Le monde politique divisé 

L'annonce d'Emmanuel Macron a suscité de nombreuses réactions politiques. "Je pense que donner la parole au peuple, c'est la quintessence de la démocratie et c'est un honneur pour le président de la République que d'y recourir", assurait Jean Castex, ce mardi, au micro d'Europe 1.
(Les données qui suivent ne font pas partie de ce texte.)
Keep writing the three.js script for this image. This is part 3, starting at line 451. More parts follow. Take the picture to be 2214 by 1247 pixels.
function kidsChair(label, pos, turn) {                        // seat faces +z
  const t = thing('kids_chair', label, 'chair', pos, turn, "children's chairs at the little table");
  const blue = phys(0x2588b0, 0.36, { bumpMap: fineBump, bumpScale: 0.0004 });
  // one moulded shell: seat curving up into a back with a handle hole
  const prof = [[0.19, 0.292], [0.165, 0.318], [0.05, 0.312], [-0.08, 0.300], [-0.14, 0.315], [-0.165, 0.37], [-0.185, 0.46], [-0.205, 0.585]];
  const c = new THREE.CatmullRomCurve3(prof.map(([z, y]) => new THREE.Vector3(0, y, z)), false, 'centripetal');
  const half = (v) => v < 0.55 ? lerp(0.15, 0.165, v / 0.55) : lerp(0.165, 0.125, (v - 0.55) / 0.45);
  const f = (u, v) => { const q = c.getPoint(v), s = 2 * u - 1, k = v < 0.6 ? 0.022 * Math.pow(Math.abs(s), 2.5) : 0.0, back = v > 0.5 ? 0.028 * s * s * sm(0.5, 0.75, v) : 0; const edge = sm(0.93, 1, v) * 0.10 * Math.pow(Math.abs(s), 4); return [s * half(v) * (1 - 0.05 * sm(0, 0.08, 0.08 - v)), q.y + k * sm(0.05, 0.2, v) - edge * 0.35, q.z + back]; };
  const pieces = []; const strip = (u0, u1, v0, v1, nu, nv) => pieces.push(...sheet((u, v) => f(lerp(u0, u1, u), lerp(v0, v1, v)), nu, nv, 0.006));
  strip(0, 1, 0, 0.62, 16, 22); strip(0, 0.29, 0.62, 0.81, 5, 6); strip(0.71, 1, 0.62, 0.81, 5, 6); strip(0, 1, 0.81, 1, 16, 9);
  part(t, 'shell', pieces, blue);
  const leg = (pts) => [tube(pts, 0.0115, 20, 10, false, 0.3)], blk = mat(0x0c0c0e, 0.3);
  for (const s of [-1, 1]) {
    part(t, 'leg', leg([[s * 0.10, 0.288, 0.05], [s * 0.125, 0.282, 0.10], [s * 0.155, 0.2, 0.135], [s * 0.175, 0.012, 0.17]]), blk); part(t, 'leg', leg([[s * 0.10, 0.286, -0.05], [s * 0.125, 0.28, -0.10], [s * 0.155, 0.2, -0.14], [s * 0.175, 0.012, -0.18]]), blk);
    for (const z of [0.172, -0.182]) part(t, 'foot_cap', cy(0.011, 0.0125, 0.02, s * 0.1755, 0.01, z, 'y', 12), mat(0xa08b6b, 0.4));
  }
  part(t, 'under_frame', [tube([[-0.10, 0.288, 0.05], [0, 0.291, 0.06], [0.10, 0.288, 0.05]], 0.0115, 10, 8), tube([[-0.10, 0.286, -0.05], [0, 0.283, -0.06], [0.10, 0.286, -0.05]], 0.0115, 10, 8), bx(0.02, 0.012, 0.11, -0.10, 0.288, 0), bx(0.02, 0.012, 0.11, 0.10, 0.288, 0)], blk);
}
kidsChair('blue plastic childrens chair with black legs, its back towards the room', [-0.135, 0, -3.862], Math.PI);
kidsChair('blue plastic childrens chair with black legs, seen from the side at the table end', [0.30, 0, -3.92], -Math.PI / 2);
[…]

A gauche, les élus sont plus divisés. La France Insoumise dénonce un "coup de communication" et annonce qu'elle votera "non". "Je n'attends pas grand chose de Jean-Luc Mélenchon mais c'est encore une fois très décevant car lui fait de la politique politicienne, considérant que, quoiqu'il fasse, Emmanuel Macron a tort. Ce qui est vraiment le b.a.-ba  de l'opposition totalement stérile", dénonce Pascal Canfin. L'eurodéputé salue en revanche la position de Yannick Jadot, du parti EELV. Ce dernier a en effet déclaré mardi qu'il "fera campagne pour le oui", même s'il y voit "un coup politique".

 

Cette réforme constitutionnelle en un article devra passer par l'Assemblée nationale puis le Sénat afin d'être votée en termes identiques. Le même jour, "elle sera soumise à référendum", a précisé Emmanuel Macron. L'enjeu, selon Pascal Canfin, c'est désormais la réponse de la droite. "La prochaine étape, c'est la décision du groupe Les Républicains au Sénat qui doit dire s'il s'y oppose ou pas. S'il ne s'y oppose pas, il y aura une majorité dans les deux chambres, à l'Assemblée et au Sénat, alors ça peut aller relativement vite, donc le calendrier peut s'accélérer pour une soumission aux Français", explique-t-il. Si le référendum proposé se concrétisait, il sera le premier à se tenir en France depuis celui de 2005, qui portait sur la Constitution européenne et avait vu la victoire du "non".